Wahaczu, Ty wiesz ze lubie cie sluchac, ale naprawde irytujaca jest Twoja uwaga typu - pilot podatny na zarysowania, irutyjaca bo kompletnie nie rozumiem o czym tu mowa. Tedy, skad ta uwaga, na podstawie czego to mowisz, nie wiem, gdzie trzeba go trzymac by sie niedaj boze porysowal - gdzie ?
Pilot ma błyszczące elementy, które generalnie łatwiej zarysować niż matowe/chropowate. Nie wiem gdzie trzeba go trzymać, każda osoba inaczej użytkuje samochód. Testówkami jeżdżą różni ludzie i stan pilota dobrze oddaje czy jakiś materiał jest bardziej czy mniej odporny.

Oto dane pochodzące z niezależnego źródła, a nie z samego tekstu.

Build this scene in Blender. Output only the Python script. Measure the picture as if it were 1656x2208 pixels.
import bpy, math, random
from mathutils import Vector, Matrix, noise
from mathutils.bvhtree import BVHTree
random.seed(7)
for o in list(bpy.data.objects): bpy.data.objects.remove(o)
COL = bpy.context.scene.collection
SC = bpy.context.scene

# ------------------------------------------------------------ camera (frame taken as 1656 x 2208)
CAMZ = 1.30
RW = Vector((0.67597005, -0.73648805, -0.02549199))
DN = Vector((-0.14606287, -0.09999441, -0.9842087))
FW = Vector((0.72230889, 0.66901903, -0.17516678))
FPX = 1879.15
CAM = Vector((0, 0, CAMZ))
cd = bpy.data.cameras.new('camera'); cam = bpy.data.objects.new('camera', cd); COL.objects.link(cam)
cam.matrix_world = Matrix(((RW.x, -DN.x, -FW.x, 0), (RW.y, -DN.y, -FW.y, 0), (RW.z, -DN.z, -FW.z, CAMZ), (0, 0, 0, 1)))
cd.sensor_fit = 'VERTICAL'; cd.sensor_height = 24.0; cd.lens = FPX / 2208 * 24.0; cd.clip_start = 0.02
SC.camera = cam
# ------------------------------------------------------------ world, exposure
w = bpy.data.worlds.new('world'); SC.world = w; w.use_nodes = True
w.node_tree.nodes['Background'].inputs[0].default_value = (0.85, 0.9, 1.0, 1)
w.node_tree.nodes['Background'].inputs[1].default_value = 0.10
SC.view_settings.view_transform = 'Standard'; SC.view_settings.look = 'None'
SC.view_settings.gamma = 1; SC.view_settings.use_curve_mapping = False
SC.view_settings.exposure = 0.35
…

@@WahaczTV ależ mój, to że każdy może nosić gdzie tylko chce, to oczywista oczywistość wszak to Ty twierdzisz że pilot jest podatny na zarysowania, stąd było moje pytanie - na jakiej podstawie takowe twierdzenie?
@@krzysztofakierman4583 W niektórych autach - którymi jeżdżą z grubsza te same osoby testujące - piloty nie noszą śladów zużycia. W innych noszą i na tej podstawie to oceniam.
@@krzysztofakierman4583 Ja biorę do ręki piloty użytkowane wcześniej przez kilkanaście-kilkadziesiąt osób - z grubsza tych samych testujących - to nazwałbym to jednak własnym doświadczeniem, a nie słyszeniem.
Nowe brzydkie logo i te ohydne „wąsy”. Wiem, wiem, to moja subiektywna ocena ale nigdy bym renault (żadnego) nie kupił. A kiedyś francuzi projektowali najładniejsze auta.